変形例3においては、異常対応処理(図6)を以下のように変更してもよい。すなわち、異常吐出機構でない隣接吐出機構のすべてが稼働吐出機構である場合(S270:Y)、異常対応部11bは、異常吐出機構でないいずれかの隣接吐出機構において吐出させるインク滴の体積を大きくするように当該隣接吐出機構についての吐出可否データSIを修正してもよい。また、変形例3において、異常吐出機構において予備ピエゾ素子12bにインク滴を吐出させてもよい。
(5)他の変形例:
変形例3のように吐出機構ごとに検査スイッチMを制御することにより吐出機構ごとの検査を行う構成において、異常であると確定された吐出機構において予備ピエゾ素子12bにインク滴を吐出させてもよい。また、異常判定部11hは、異常回数の閾値である異常閾値を2以上の値にし、吐出機構が異常であるとの判定にも慎重を期してもよい。

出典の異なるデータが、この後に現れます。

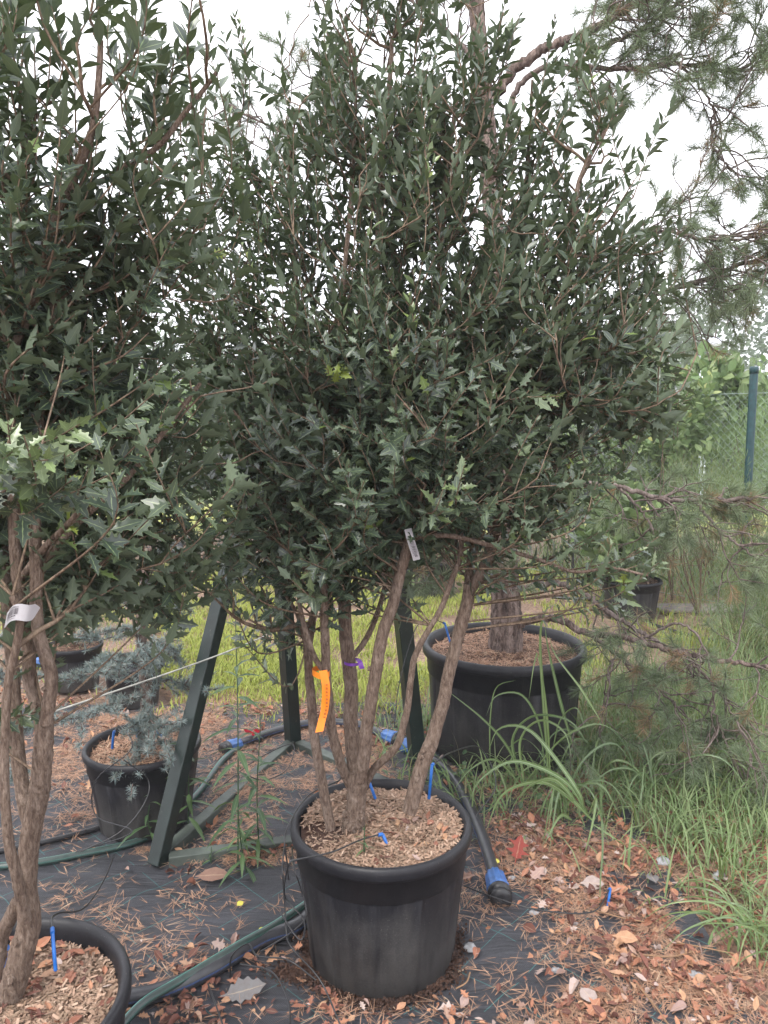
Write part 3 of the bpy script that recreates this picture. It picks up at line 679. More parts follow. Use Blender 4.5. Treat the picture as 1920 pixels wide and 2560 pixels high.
grow(st, Emain, 165, 1820, P(1020, 1700, 2.1), M['holly'], MAIN, 1.77, seed=1, wild=[P(*q) for q in wildpx])
# left holly shrub
LEFT = thing('holly_shrub', (-.751, 1.356, .34), 'holly shrub at the left edge with the white barcode tag, close to the camera', 'shrub')
st = [
 (px([(15, 2535, 1.40), (27, 2500, 1.40), (55, 2400, 1.40), (72, 2300, 1.40), (68, 2200, 1.40), (76, 2100, 1.40), (98, 1985, 1.40), (105, 1900, 1.40), (110, 1800, 1.40)]), .0250, .0165),
 (px([(108, 1830, 1.40), (86, 1745, 1.42), (73, 1700, 1.42), (69, 1600, 1.42), (60, 1520, 1.42), (42, 1440, 1.42), (34, 1300, 1.42), (28, 1100, 1.42), (30, 900, 1.42), (75, 780, 1.42), (110, 620, 1.42), (160, 500, 1.42), (230, 330, 1.4), (250, 100, 1.4)]), .0130, .005),
 (px([(112, 1810, 1.39), (127, 1700, 1.39), (112, 1640, 1.39), (96, 1580, 1.39), (88, 1450, 1.4), (88, 1330, 1.42), (95, 1100, 1.45), (110, 900, 1.45), (190, 520, 1.5), (280, 440, 1.5), (390, 370, 1.5), (470, 270, 1.5), (540, 180, 1.5)]), .0125, .004),
 (px([(80, 2080, 1.42), (62, 2000, 1.43), (46, 1900, 1.45), (37, 1800, 1.46), (30, 1680, 1.47), (18, 1500, 1.48), (15, 1200, 1.5), (20, 900, 1.5), (60, 600, 1.5), (60, 300, 1.5)]), .0145, .005),
 (px([(66, 2300, 1.37), (42, 2190, 1.34), (22, 2100, 1.33), (11, 1950, 1.33), (13, 1800, 1.33), (20, 1700, 1.33), (44, 1600, 1.33), (50, 1540, 1.33), (30, 1490, 1.33)]), .0105, .0065),
 (px([(-8, 2480, 1.45), (5, 2350, 1.45), (45, 2250, 1.43)]), .020, .012),
 (px([(57, 1440, 1.42), (115, 1365, 1.40), (170, 1310, 1.39), (228, 1240, 1.38)]), .0075, .005),
 (px([(95, 1425, 1.42), (150, 1355, 1.44), (210, 1290, 1.47), (330, 1180, 1.5), (430, 1050, 1.55), (500, 960, 1.6)]), .0085, .004),
]
Eleft = ell([(440, 470, 1.75, .15, .12, .24), (450, 200, 1.75, .09, .1, .14), (60, 250, 1.40, .20, .16, .34), (260, 330, 1.5, .22, .16, .32), (60, 700, 1.5, .22, .15, .28), (330, 680, 1.6, .24, .16, .26), (200, 950, 1.6, .28, .24, .20),
             (400, 1000, 1.65, .20, .2, .16), (90, 1120, 1.22, .12, .08, .06), (250, 1250, 1.6, .24, .22, .14), (450, 1250, 1.7, .20, .2, .14), (420, 1450, 1.75, .16, .12, .06), (140, 40, 1.4, .3, .14, .2), (-100, 700, 1.5, .2, .2, .6), (260, 1420, 1.6, .2, .16, .09), (520, 1380, 1.8, .12, .14, .10), (120, 1300, 1.65, .15, .15, .12)])
wl = [(120, 1150, 1.15), (250, 1120, 1.2), (30, 1130, 1.15), (180, 1200, 1.2), (200, 1060, 1.25), (60, 1090, 1.15), (290, 1180, 1.25), (20, 1060, 1.2), (410, 60, 1.5), (440, 120, 1.5), (330, 40, 1.45), (480, 240, 1.5), (540, 170, 1.5), (90, 1780, 1.38), (340, 1060, 1.3), (390, 980, 1.35)]
grow(st, Eleft, 100, 460, P(60, 1800, 1.42), M['holly'], LEFT, 1.98, seed=2, leaf_len=(.034, .053), wild=[P(*q) for q in wl])

# ---------------------------------------------------------------- conifers
def walk(s, d, L, droop, wig, n):
    p = [np.array(s, float)]; d = norm(d); st_ = L / n
    for _ in range(n):
        d = norm(d + rng.normal(size=3) * wig + np.array([0, 0, droop])); p.append(p[-1] + d * st_)
    return np.array(p)
def tufts(acc, p, d, n, L, spread, rnd, tm=N1, wd=1.0):
    """n needles fanning round direction d at every point p"""
    m = len(p); pos = np.repeat(p, n, 0); D = np.repeat(norm(d), n, 0)
    r = norm(rng.normal(size=(m * n, 3))); q = norm(D * np.abs(rng.normal(spread, .25, (m * n, 1))) + r)
    ln = L * rng.uniform(.7, 1.1, m * n)
    inst(acc, *tm, pos, frames(q, rng.normal(size=(m * n, 3))), np.stack([ln, np.full(m * n, wd * L), ln], -1), np.clip(np.repeat(rnd, n) + rng.normal(size=m * n) * .06, 0, 1))
PINE = thing('pine_tree', (.561, 3.44, .44), 'pine tree in the widest tub with rough trunk and long bare limbs reaching right', 'tree')
tr = px([(1262, 1650, 3.44), (1266, 1560, 3.44), (1262, 1450, 3.44), (1256, 1330, 3.44), (1248, 1150, 3.45), (1245, 800, 3.46), (1230, 500, 3.48), (1212, 250, 3.48), (1195, 60, 3.5), (1185, -150, 3.5)])
a = Acc(); p = cr(tr, 200); rr = np.interp(np.linspace(0, 1, 200), [0, .04, .1, .3, .8, 1], [.088, .075, .066, .058, .036, .03])
tube(a, p, rr, 28, rough=.045); a.build('trunk', M['pinebark'], PINE)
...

前記実施形態では検査装置がインク滴を吐出させる吐出機構を検査する例を示したが、インク滴以外の液滴を吐出させる吐出機構を検査してもよい。すなわち、吐出機構は吐出させた液滴によって平面構造物や立体構造物を形成してもよく、液滴は平面構造物や立体構造物を構成する何らかの材料であってもよい。さらに、吐出機構は液滴の着弾位置における加工処理(洗浄、エッチング等)を行うための処理液を吐出させてもよい。さらに、前記実施形態では任意の印刷ジョブの実行中に検査処理を行うこととしたが、プリンター1は所定の検査画像を印刷させつつ検査処理を行ってもよい。また、検査処理と異常対応処理とを並行して行うこととしたが、プリンター1は、検査処理のみを実行し、異常な吐出機構が存在する場合に印刷ジョブを中止させてもよい。さらに、液滴は、圧電素子の機械変化による加圧によって吐出されるものに限られず、気泡の発生による加圧によって吐出されてもよい。さらに、残留振動の周期pや減衰期間以外の検査パラメーターを結合検査電圧に基づいて取得してもよい。むろん、残留振動の周期pや減衰期間以外の検査パラメーターに基づいて、インク室13の気泡混入やインクの粘度異常以外の異常を検査してもよい。